During the process of fermentation the brine becomes milky because
of the abundance of lactobacilli feasting in the jar, this is how
it is supposed to be. After some 2-3 weeks' time the fermentation
will stop automagically because the pH is too low and because of
lack of readily available carbohydrates. The lactobacilli will
die and sink to the bottom of the jar. You can now eat the vegetables
although they will develop a better taste if left to themselves
for at least a couple of additional weeks.

So long as the jar hasn't been opened the contents will keep firm
and crisp for at least a year. After opening it will keep for a
month or so refrigerated. Sometimes you will experience a very
weak "post- fermentation" once the jar has been opened, this is
okay.

A couple of times in the past 15 years I have seen the garlics turn
bluish-green (the same way sunflower seeds can sometimes turn
greenish in cakes with eggs and bicarbonate), this will not affect
the taste nor the edibility of the vegetables.

You can use kvushim (meaning "pickles", pronounced "kuh-vooh 'sheem")
in soups, in salads, with meat dishes, in pita,s as a snack and
please don't limit yourself to using carrots and peppers.

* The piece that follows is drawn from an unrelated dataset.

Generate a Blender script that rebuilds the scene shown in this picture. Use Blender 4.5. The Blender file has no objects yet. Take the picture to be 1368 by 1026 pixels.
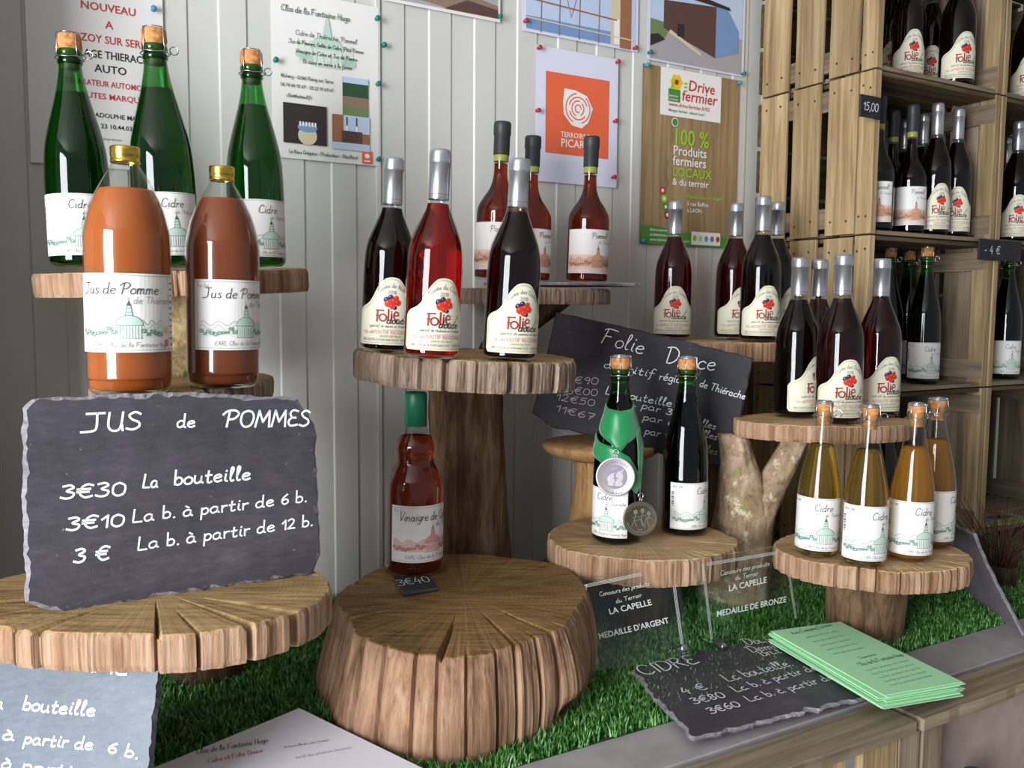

I have
successfully fermented e.g. green beans, beet roots and cucumbers
(each type of vegetable on its own). If you have access to vine
leaves they are just *great* with the cucumbers (throw in some
green grapes too!), in which case you would want to omit the dill.
Leaves from the blackcurrant bush are also good. Cucumbers made
this way are truly delicious in gazpacho, btw.

Forget about cabbages, though, and find yourself a good recipe for
making genuine sauerkrat instead, cabbages just don't turn out well
this way.

Experiment with the amount of garlic and/or chili -- try also other
kinds of vegetables available at your place.